No sé bien cuándo se inició este ciclo, pero es anterior al último mundial de fútbol, y sospecho que de algún modo hizo posible el comportamiento admirable de la selección. La manera como se conquistó esa copa, limpia, brillante, talentosa, tan diferente en su estilo a todo lo que conocíamos, y la manera también insólita como se celebró esa conquista, sin interferencia del poder político, económico o mediático, marcaron la primera expresión pública de ese nuevo espíritu, en el que también deben inscribirse fenómenos tan distintos como el triunfo electoral de Milei o la rutilante aparición de Franco Colapinto en los circuitos de Fórmula Uno.

El fenómeno Colapinto puso en evidencia lo que parecería ser la correspondencia externa de ese cambio de época al que me refiero, y es el repentino interés por la Argentina que se advierte en el resto del mundo, interés que encienden sus personalidades más destacadas, que son muchas y en ámbitos muy distintos, pero que se proyecta sobre el país todo, interés que encuentro teñido de aprecio y simpatía, interés que se manifiesta especialmente desde los más jóvenes hacia los más jóvenes, favorecido por las redes sociales y las plataformas de streaming que nos han colocado en la vidriera.

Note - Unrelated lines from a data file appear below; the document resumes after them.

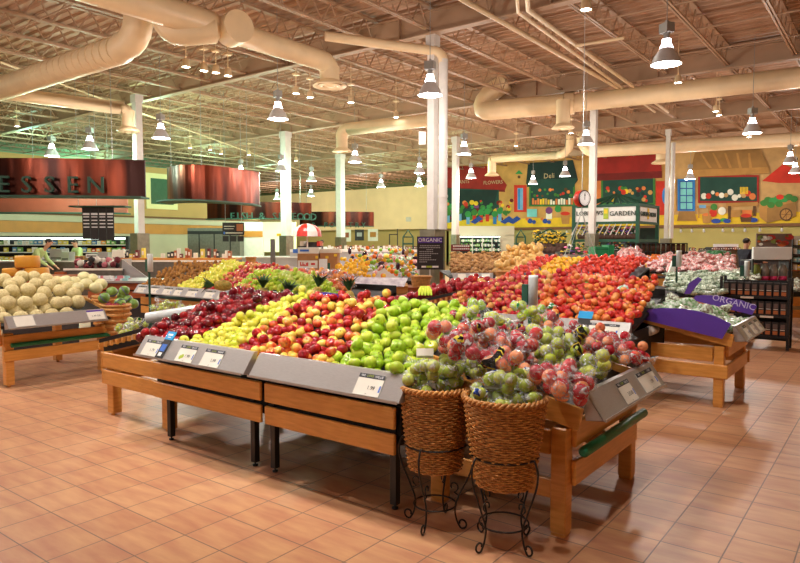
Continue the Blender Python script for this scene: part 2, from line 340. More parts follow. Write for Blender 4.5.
# bands along the left wall above the dairy case
for n_, z0, z1, dx, m_ in ((2, 2.75, 3.1, .08, 'beige'), (3, 2.15, 2.72, .1, 'bandwood'), (4, 3.1, 3.2, .14, flat('brown_line', c8(110, 70, 36)))):
    b = MB(); b.box(X0, X0+dx, -8, YW, z0, z1); struct('trim_%d' % n_, b, m_)
b = MB(); b.box(X0, X0+.06, 14, YW, 0, 2.15); struct('trim_5', b, 'beige')
# interior window high in the tan wall
wa = at_x(150, 178, X0); wb = at_x(173, 205, X0)
b = MB(); fr = .3
b.box(X0, X0+.06, wa.y-fr, wb.y+fr, wb.z-fr, wa.z+fr); wdw = struct('window_1', b, 'creamw')
b = MB(); b.box(X0+.061, X0+.075, wa.y, wb.y, wb.z, wa.z); tag(b.build('window_pane', flat('dim_green_glass', c8(70, 100, 80), rough=.1), wdw), 'dim green glass reflecting the ceiling lamps')

# ---------------------------------------------------------------- mural (painted flat on the wall above the brown ledge)
mural_cols = [c8(196, 148, 80), c8(226, 186, 40), c8(150, 30, 22), c8(24, 66, 56), c8(20, 44, 40), c8(196, 48, 28), c8(110, 160, 200), c8(40, 120, 190), c8(120, 200, 200),
              c8(150, 110, 58), c8(176, 128, 66), c8(60, 120, 50), c8(40, 70, 150), c8(214, 120, 60), c8(230, 226, 210), c8(90, 60, 30), c8(110, 20, 16), c8(190, 150, 96), c8(120, 60, 120), c8(52, 140, 70)]
MM = [mat('mural_paint_%d' % i, c, .8, var=.14, scale=1.6) for i, c in enumerate(mural_cols)]
OC, YE, RE, GR, DG, RO, LB, BL, TQ, TN, WD, LF, NB, OR, WH, BR, DR, SD, PU, MG = range(20)
mu = MB(); lay = [0]
def mp_(pts, c):
    lay[0] += 1; yy = YB-.003-.0004*lay[0]
    mu.poly([at_y(x, y, yy) for x, y in pts], c)
def circ(x, y, r, c, ry=None): mp_([(x+r*math.cos(a*PI/6), y+(ry or r)*math.sin(a*PI/6)) for a in range(12)], c)
def rc(x0, y0, x1, y1, c): mp_([(x0, y0), (x1, y0), (x1, y1), (x0, y1)], c)
def mwall(x0, x1, z0, z1, c): lay[0] += 1; yy = YB-.003-.0004*lay[0]; mu.poly([(x0, yy, z0), (x1, yy, z0), (x1, yy, z1), (x0, yy, z1)], c)
mwall(XM, X1, 2.62, DECK-.1, OC); xs = at_y(674, 200, YB).x; mwall(xs, X1, 2.62, DECK-.1, SD); mwall(XM, X1, 2.62, 3.2, YE)
mp_([(440, 166), (492, 166), (507, 185), (505, 190), (440, 187)], RE); mp_([(440, 187), (505, 190), (505, 192), (440, 189)], DR)
mp_([(440, 188), (499, 190), (499, 214), (440, 224)], GR); mp_([(455, 190), (498, 190), (494, 205), (458, 210)], DG)
for i in range(70):
    x = R(443, 512); y = R(200, 219); circ(x, y, R(1, 2.6), random.choice([LF, LF, MG, RO, OR, YE, GR, DR, LF, PU]))
for i in range(9): x = 446+i*6.6+R(-1, 1); y = R(213, 217); rc(x, y, x+3.4, y+7.5, random.choice([LB, BL, WH, LB, RO])); circ(x+1.7, y-2.5, 3.2, random.choice([LF, MG]))
for x in (470, 500, 508): mp_([(x, 222), (x+9, 216), (x+13, 219), (x+5, 224)], NB)
rc(514, 185, 526.5, 212, RO); rc(517.5, 188, 523, 210, LB); rc(518.2, 189, 520, 209, BL)
mp_([(515, 174), (519, 170), (523, 174)], MG); circ(519, 177, 1.5, BR)
rc(529, 184, 575, 206.5, LF); rc(530.5, 186, 573, 205, GR)
for i in range(16): x = 532+i*2.6; rc(x, R(198, 201), x+2, 204.5, random.choice([WH, OR, SD, YE, WH])); circ(x, R(189, 196), R(.8, 1.8), random.choice([RO, OR, LF, BR]))
mp_([(528, 163), (573, 160), (578, 180), (573, 187), (526, 184)], DG); mp_([(527, 180), (577, 178), (574, 187), (527, 187)], GR)
rc(527, 209, 537, 217, TQ); rc(546, 213, 552, 219, WH); circ(549, 210.5, 3.6, PU); rc(556, 212, 562, 217, SD); circ(558, 209, 3.4, MG)
mp_([(560.5, 214), (570, 214), (569, 224), (562, 224)], WD); circ(565.2, 213.5, 4.8, RO, 2)
for x in (530, 545, 590): circ(x, 221, 2.6, NB); circ(x+4, 222, 2, NB); circ(x-3, 219, 1.6, OR)
rc(578, 176, 597, 206, OC); rc(597, 180, 603, 214, OR)
rc(601, 176, 655, 205, LF); rc(603, 178, 653, 203, GR)
for i in range(26): circ(R(606, 651), R(188, 201), R(1.2, 2.6), random.choice([DR, RO, OR, LF, YE, OC, DG]))
mp_([(593, 158), (661, 154), (662, 176), (593, 179)], RE); mp_([(593, 174), (662, 171), (662, 178), (593, 181)], DR)
rc(656, 181, 668, 215, RO); circ(666, 196, 4, BL, 9); rc(664.8, 178, 676, 212, OC)
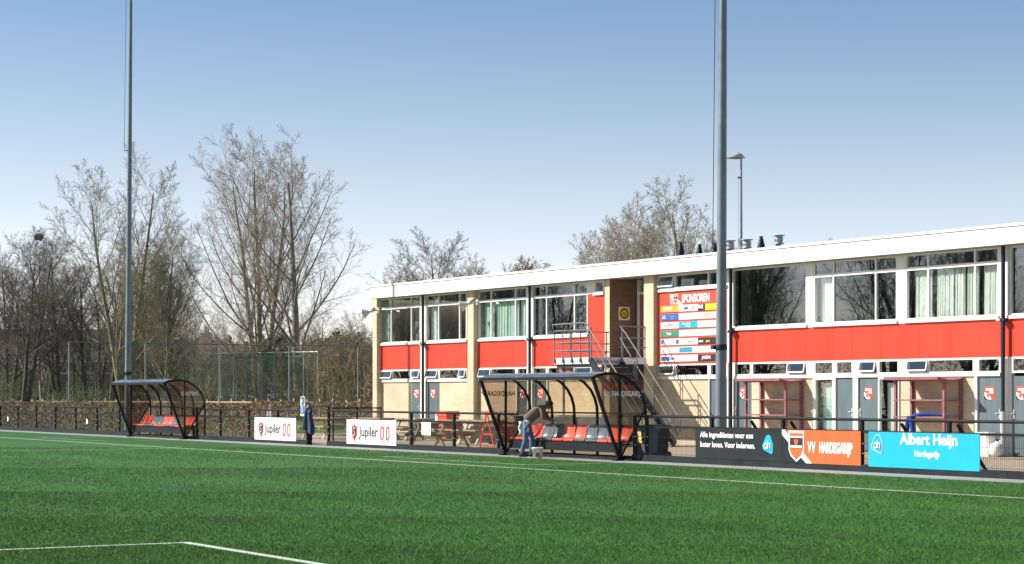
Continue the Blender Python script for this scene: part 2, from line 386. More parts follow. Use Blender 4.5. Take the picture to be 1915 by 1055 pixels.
# entrance recess
rx0, rx1 = PX[2][1], PX[3][0]
MB().box(rx0-.15, rx0+.004, PY+.004, 39.0, 0, zw-.006).build('recess_side_wall', M['brickbrown'], club)
dx0 = WX(1196, 38.95)
rw = MB().box(rx0, dx0-.07, 38.98, 39.2, zr0+.1, zw).box(rx0, rx1, 38.98, 39.2, 0, zr0-.05).build('recess_back_wall', M['brickbrown'], club)
MB().box(dx0-.07, dx0, 38.9, 39.1, zr0+.2, zw).box(dx0, rx1+.3, 38.92, 39.1, 4.87, 4.95).build('entrance_frame', M['white'], club)
ed = MB().box(dx0, rx1+.3, 38.97, 39.05, zr0+.2, 4.87).build('door', M['pink'], club, 'dark red upper door in the recess')
MB().box(dx0+.05, rx1+.3, 38.99, 39.03, 4.95, zw).build('fanlight', M['glass'], club)
MB().box(rx0+.1, rx1+.2, 38.95, 38.98, 0, 2.1).build('door', M['pink'], club, 'dark red ground floor door under the landing')
# floor slab, ceilings, room backs
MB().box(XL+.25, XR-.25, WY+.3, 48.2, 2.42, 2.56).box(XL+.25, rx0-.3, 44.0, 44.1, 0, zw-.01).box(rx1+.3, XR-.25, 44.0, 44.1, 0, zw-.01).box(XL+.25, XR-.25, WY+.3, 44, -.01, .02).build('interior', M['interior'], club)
# roof, fascia
rf = MB().box(WX(692, FY)+.02, XR+.4, FY+.06, 48.8, zw+.005, 5.80).build('roof', M['roofing'], club)
x0, x1 = WX(692, FY), XR+.4
fb = MB()
seams = [900, 1118, 1233, 1292, 1384, 1482, 1588, 1697, 1820]
xs = [x0] + [WX(p, FY) for p in seams] + [x1]
for a, b in zip(xs[:-1], xs[1:]): fb.box(a+.012, b-.012, FY, FY+.05, zw, 5.79)
fb.box(x0+.02, x1, FY+.02, FY+.055, zw+.01, 5.78)
fb.box(x0, x0+.05, FY+.06, 48.8, zw, 5.79)
fb.build('fascia', M['fascia'], club)
MB().box(x0-.02, x1+.02, FY-.03, FY+.10, 5.80, 5.87).box(x0-.02, x0+.10, FY+.11, 48.8, 5.80, 5.87).build('roof_edge_cap', M['fascia'], club)
MB().box(x0+.06, x1-.05, FY+.06, WY+.4, zw-.005, zw+.003).build('soffit', M['woodg'], club)
# red panels with narrow joints
def panels(a, b, zz0, zz1, seams=(), y=WY-.03):
    pts = [wx(a)] + [wx(s) for s in seams] + [wx(b)]; m_ = MB()
    for p, q in zip(pts[:-1], pts[1:]): m_.box(p+.004, q-.004, y, y+.08, zz0, zz1)
    m_.build('red_panel', M['red'], club)
panels(712, 788, zr0+.0, zr1, (735, 771)); panels(794, 874, zr0, zr1, (825,))
panels(896, 988, zr0, zr1, (929, 962)); panels(994, 1133, zr0, zr1, (1035, 1090)); panels(1100.5, 1133, zr1, 4.92, y=WY-.02)
panels(1232, 1364, zr0, 4.80, (1290,))
panels(1371, 1873, zr0, zr1, (1409, 1437, 1509, 1559, 1594, 1649, 1721, 1780)); panels(1880, 2200, zr0, zr1, (1990, 2100))
# windows
def frame_window(a, b, za, zb, mull=(), trans=None, curt=(), cm='curtain', solid=(), open_=(), t_only=None, lab=None, sill=True):
    """a,b px limits; frame part with pane and curtain sub-parts"""
    X0, X1 = wx(a), wx(b); w = .055; y0, y1 = WY-.04, WY+.05
    fr = MB().box(X0, X1, y0, y1, za, za+w).box(X0, X1, y0, y1, zb-w, zb).box(X0, X0+w, y0, y1, za+w, zb-w).box(X1-w, X1, y0, y1, za+w, zb-w)
    ms = [wx(m_) for m_ in mull]
    for m_ in ms: fr.box(m_-w/2, m_+w/2, y0-.002, y1-.01, za+w, zb-w)
    if trans:
        es = [X0+w] + ms + [X1-w]
        for p, q in zip(es[:-1], es[1:]): fr.box(p+(w/2 if p in ms else 0), q-(w/2 if q in ms else 0), y0-.005, y1-.01, trans-.045, trans+.045)
    if sill: fr.box(X0-.03, X1+.03, y0-.06, y0-.003, za-.075, za+.012)
    f = fr.build('window', M['white'], club, lab)
    es = [X0+w] + [m_ for m_ in ms] + [X1-w]; pn = MB()
    for i, (p, q) in enumerate(zip(es[:-1], es[1:])):
        if i in open_:
            # top-hung sash pushed out at the bottom
            h = zb-za-2*w; dy = h*.17; zt_ = zb-w; zb_ = zt_-h*.86
            sash = MB()
            A, B = (p+.03, y0-.01, zt_), (q-.03, y0-.01, zt_); D, E = (p+.03, y0-.01-dy, zb_), (q-.03, y0-.01-dy, zb_)
            sash.beam(A, D, .035, .035).beam(B, E, .035, .035).beam(D, E, .045, .045).beam(A, B, .035, .035)
            sash.build('sash', M['white'], f)
            pn.add([A, B, E, D], [(0,1,2,3)])
        else:
            pn.add([(p,WY,za+w),(q,WY,za+w),(q,WY,zb-w),(p,WY,zb-w)], [(0,1,2,3)])
    pn.build('pane', M['glass'], f)
    for (c0, c1, top) in curt:
        n = 40; q0, q1 = wx(c0), wx(c1); vs = []; fs = []
        for i in range(n+1):
            x = q0+(q1-q0)*i/n; yy = WY+.16+.028*math.sin(i*1.9)+.012*math.sin(i*.7+c0)
            vs += [(x, yy, za+.03), (x+.01*math.sin(i*3.1), yy+.01, top)]
        for i in range(n): fs.append((2*i, 2*i+2, 2*i+3, 2*i+1))
        MB().add(vs, fs, True).build('curtain', M[cm], f)
    return f
T = 4.96
frame_window(712.3, 787.8, zs, zw, (733, 770.7), T, [(714,722,T)], 'curtaing')
frame_window(798, 874.3, zs, zw, (821.8, 860.8), T, [(799,812,T)])
frame_window(895.8, 987.3, zs, zw, (919.8, 965.5), T, [(899,918,T), (922,942,T), (943,964,T), (967,985,T)], 'curtaing')
frame_window(997.5, 1100.8, zs, zw, (1023.7, 1075.8), T, [(999,1006,T)])
frame_window(1113.5, 1131, 4.95, zw)
frame_window(1232, 1362, 4.89, zw, (1263.3, 1326.5), None, [(1266,1290,5.2), (1300,1322,5.12)], open_=(0,))
frame_window(1371, 1511, zs, zw)
frame_window(1523.5, 1680, zs, zw, (1560.5, 1639.5), T, [(1527,1555,T), ], 'curtain')
frame_window(1695, 1870, zs, zw, (1737.5, 1825), T, [(1703,1735,T), (1744,1776,T), (1778,1797,T-.02), (1801,1822,T), (1831,1868,T)])
frame_window(1890, 2080, zs, zw, (), None)
frame_window(2090, 2180, zs, zw, (2130,), T)
# ground floor band windows
frame_window(712.3, 769.5, zt, zr0, (735,), None, open_=(0,), sill=False)
frame_window(770.5, 788, zt, zr0, sill=False, open_=(0,)); frame_window(797, 821.5, zt, zr0, sill=False, open_=(0,)); frame_window(822.5, 874.3, zt, zr0, (860,), None, open_=(1,), sill=False)
frame_window(895.8, 966.5, zt, zr0, (920.5,), None, open_=(0,), sill=False); frame_window(969, 988, zt, zr0, sill=False)
frame_window(998, 1024, zt, zr0, sill=False); frame_window(1026, 1131, zt, zr0, (1076, 1110), None, open_=(1,), sill=False)
frame_window(1232, 1327, zt, zr0, (1264.5,), None, open_=(0,), sill=False); frame_window(1329, 1362, zt, zr0, sill=False)
frame_window(1374, 1406.5, zt, zr0, sill=False); frame_window(1407.5, 1511, zt, zr0, (1475,), None, open_=(1,), sill=False)
frame_window(1524.5, 1561, zt, zr0, sill=False); frame_window(1565, 1597, zt, zr0, sill=False)
frame_window(1607, 1643, zt, zr0, sill=False, open_=(0,)); frame_window(1644, 1683, zt, zr0, sill=False)
frame_window(1696, 1824, zt, zr0, (1738,), None, open_=(0,), sill=False); frame_window(1830, 1873, zt, zr0, sill=False); frame_window(1894, 1940, zt, zr0, sill=False)
# tall ground-floor lights
for a, b in [(1524.5, 1561), (1644, 1683)]:
    f = frame_window(a, b, .52, zt-.075, sill=False); X0, X1 = wx(a), wx(b)
    MB().box(X0+.03, X1-.03, WY-.01, WY+.05, 0.03, .515).build('spandrel', M['door'], club)
    n = 24; vs = []; fs = []
    for i in range(n+1):
        x = X0+.1+(X1-X0-.2)*i/n; yy = WY+.22+.03*math.sin(i*1.7); vs += [(x, yy, .55), (x, yy, 1.9)]
    for i in range(n): fs.append((2*i, 2*i+2, 2*i+3, 2*i+1))
    MB().add(vs, fs, True).build('curtain', M['curtaing'] if a < 1600 else M['curtain'], f)
# white timber infill
for a, b, q0, q1 in [(788.2,797.5,0,zw),(988,997.3,0,zw),(1101,1113.2,4.93,zw),(1362.3,1370.8,0,zw),(1511.3,1523.2,zs-.08,zw),(1680.3,1694.8,zs-.08,zw),(1870.5,1889.5,zs-.08,zw),(2080.3,2089.5,zs-.08,zw),
                     (1364.5,1373.7,0,zr0),(1511.3,1524.2,zt-.08,zr0),(1561.2,1564.8,0,zr0),(1597.3,1606.7,0,zr0),(1683.3,1695.7,zt-.08,zr0),(1824.6,1829.7,0,zr0),(1880.5,1893.5,0,zr0),
                     (1522.5,1524.3,0,zt-.08),(966.8,968.8,0,zr0),(1024.2,1025.8,0,zr0),(1327.3,1328.8,0,zr0)]:
    MB().box(wx(a), wx(b), WY-.05, WY+.09, q0, q1).build('window_post', M['white'], club)
for a, b in [(712,1131),(1232,1362),(1374,1511),(1524.5,1873)]:
    MB().box(wx(a)+.002, wx(b)-.002, WY-.055, WY-.052, zt-.075, zt+.004).build('transom_board', M['white'], club)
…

Es como si por primera vez el mundo se hubiera dado cuenta de que Messi, Colapinto, Darín, Becerra, Scaloni, Oro, Bizarrap, Maldacena, por hablar sólo de este momento, pertenecen todos a una misma biosfera, a una misma cultura, a una misma Nación. Nación que casualmente preside la personalidad colorida y desbordante de Milei, llamativa en el más bien opaco tinglado político internacional, y que contribuye en no escasa medida a ese momento argentino que me parece percibir. Emmanuel Macron y Giorgia Meloni han decidido viajar desde Brasil a Buenos Aires para visitarlo ahora mismo. Milei no debería desperdiciar esta hora propicia.